Among the Warlock's characteristics are a pair of skills, Bind Demon and Blood Oath, that prove to be pretty useful when combined. Like 'making you more or less untouchable' levels of useful. Diablo YouTuber Coooley managed to find a way of deploying them that essentially turns you immortal, as demonstrated at the start of his video explaining it by his character standing in the middle of three Prime Evils raising hellfire.
He explains that he "initially theorycrafted some wild ways" to test just how much pain a Warlock could tolerate and absorb under the right circumstances, he "was way overthinking it." It starts with Bind Demon, where you can capture almost any enemy and make them your personal meatsack to do whatever you say.
Then comes Blood Oath, which turns a pet demon into a sponge for damage inflicted upon you. Essentially, they let you make your own living armor, and the key to maximizing this lies in Blood Oath's stats. At first, the percentage of how much of your HP your demon can take is miniscule, but you can buff it up to 99%.
Ergo, your puppet will take almost all of the suffering meant for you. There are caveats, in that Coooley found 89% of Blood Oath to be a sweet spot, complemented by certain equipment to handle the 11% you wind up taking. Then, you have the question of what demon to enslave.
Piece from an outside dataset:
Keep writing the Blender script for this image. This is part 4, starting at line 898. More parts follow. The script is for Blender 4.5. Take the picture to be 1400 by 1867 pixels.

Your instinct might be to go for something like an Oblivion Knight, but Coooley finds it's even simpler: anything that's immune to most types of damage. He literally captures a Champion Pit Lord in the Furnace of Pain who does nicely.
It makes the endgame battles using the Warlock slower, but still wholly satisfying. Since it took less than a fortnight to get here, who knows where we'll end up next.